Bir kölenin olmasını kabul ediyorsan bir köle olmayı da kabul etmişsin demektir. İşte bu noktada da tercihini yapman gerekiyor. Köle olma riski pahasına, bir köle ister misin? Ben hayır diyorum ve devam ediyorum. Bu soruya evet cevabı veren arkadaşların yazının devamını okumalarına gerek yok zira onları kapsayan bir durum yok.
Peki özgürlüğü kutsallaştıran biz yoldaşlar nereye süreceğiz atlarımızı? Bir köle olmak istemeyen her insan gibi biz de köle olmayı kabullenmiş her insanı yolundan döndürmek için çabalamakla mükellefiz. Yine çok iyi insanlar olduğumuz için değil, medeniyet, yani kendi çıkarlarımız için yapıyoruz. Çünkü aksi durumda kölelik normalleşecek ve bizim taraflarımız azalacaktır.
Kölesiz sokaklar isteyen her onurlu insanın bilmesi gereken şey de şudur: kölelik istemek orospu çocukluğudur. Peki neden bu kadar sert olmamız gerekiyor? Çünkü, kölelik isteyen insanlar aslında kölelik istiyorum dedikleri zaman bizi de kastederek köleleri olmamızı istediklerini gizliden söylüyorlar. İşte bu şerefsizlere tüm gücümüzle karşı çıkmak durumundayız.

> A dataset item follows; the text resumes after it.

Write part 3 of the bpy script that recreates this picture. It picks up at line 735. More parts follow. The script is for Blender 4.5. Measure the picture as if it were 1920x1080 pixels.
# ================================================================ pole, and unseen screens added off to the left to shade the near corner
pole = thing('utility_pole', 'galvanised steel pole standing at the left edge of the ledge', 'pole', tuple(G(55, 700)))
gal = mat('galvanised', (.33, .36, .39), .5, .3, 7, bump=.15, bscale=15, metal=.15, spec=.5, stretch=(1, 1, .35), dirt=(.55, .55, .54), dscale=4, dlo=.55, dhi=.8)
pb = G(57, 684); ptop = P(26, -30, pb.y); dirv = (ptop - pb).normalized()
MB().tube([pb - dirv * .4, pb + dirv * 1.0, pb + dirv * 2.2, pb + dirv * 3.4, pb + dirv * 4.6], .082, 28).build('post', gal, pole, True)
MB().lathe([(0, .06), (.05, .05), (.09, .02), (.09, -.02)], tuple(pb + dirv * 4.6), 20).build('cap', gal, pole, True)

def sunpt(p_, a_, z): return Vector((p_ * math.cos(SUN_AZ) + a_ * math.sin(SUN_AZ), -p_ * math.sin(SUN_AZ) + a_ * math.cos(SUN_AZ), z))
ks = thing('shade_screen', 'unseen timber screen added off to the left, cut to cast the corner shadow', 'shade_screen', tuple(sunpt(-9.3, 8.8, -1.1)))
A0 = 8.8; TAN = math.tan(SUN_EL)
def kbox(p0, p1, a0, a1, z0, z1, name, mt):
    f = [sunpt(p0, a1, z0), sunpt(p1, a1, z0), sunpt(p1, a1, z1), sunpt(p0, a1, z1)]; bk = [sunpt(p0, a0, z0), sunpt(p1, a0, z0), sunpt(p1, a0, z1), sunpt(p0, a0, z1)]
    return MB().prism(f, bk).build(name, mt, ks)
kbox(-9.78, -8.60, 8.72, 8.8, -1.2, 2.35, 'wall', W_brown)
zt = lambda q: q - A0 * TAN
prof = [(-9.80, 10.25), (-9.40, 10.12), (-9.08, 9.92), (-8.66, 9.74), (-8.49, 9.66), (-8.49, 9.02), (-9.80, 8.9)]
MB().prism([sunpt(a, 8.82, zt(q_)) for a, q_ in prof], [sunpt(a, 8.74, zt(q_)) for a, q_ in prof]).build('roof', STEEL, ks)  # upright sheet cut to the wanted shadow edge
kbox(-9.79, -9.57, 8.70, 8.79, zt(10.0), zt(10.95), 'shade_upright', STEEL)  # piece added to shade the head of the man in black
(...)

İnsan ilişkilerimizde köle-efendi ahlakı gördüğümüz her durumda tetikte olmalıyız. Bu nokta bizi rezil bir yere sürükler çünkü. Kölesi olan bir insan, kölesinde her şeyi talep edebilir. Ancak kölesi olmadığı halde, ertafındaki insanlara kölesiymiş gibi davranan insan, orospu çocuğudur. Bu noktayı anlamamız ve sindirmemiz gerekir. Biz ne köle ne efendi olmak istiyoruz.
Bir insana kızmak işte bu noktada bizim için bir rezilliğe dönüşüyor. Bir insana kızmak demek, o insanı kendimizin malı olarak görmemiz demektir en nihayetinde. Çünkü insan ilişkilerinde ancak ve ancak bir efendi, kölesine kızabilir. Eğer bir insana kızıyorsak, kendimizi efendi ve karşımızdaki zavallıyı da kölemiz olarak belirlemişiz demektir ve derhal bu iğrenç tutumdan vazgeçmemiz gerekir. Ateş çıkmayan yerden duman çıkmaz derler ya biz de değiştiriyoruz: köle ahlakı olmayan yerden, öfke çıkmaz.
Bu durumun tam tersi de mümkündür ve o da değerlidir bizim için. Asla ve asla bir köle olmak istemediğimiz açıkça ortadadır. Bu yüzden birisi bize kızdığı zaman hemen anlamamız gereken bir şey vardır ki o da, karşımızdakinin bizi kölesi yerine koyduğudur. Bizi köle konumuna koyan bir insan karşısında asla ve asla sakin kalamayız. Ve bu noktada yapmamamız gereken şey de köle ahlakından kurtulmak için başka bir tuzak olan şövalye ahlakına tutunmaktır. İki durumda da ‘’usulce uzamak’’ tek çözüm yoludur.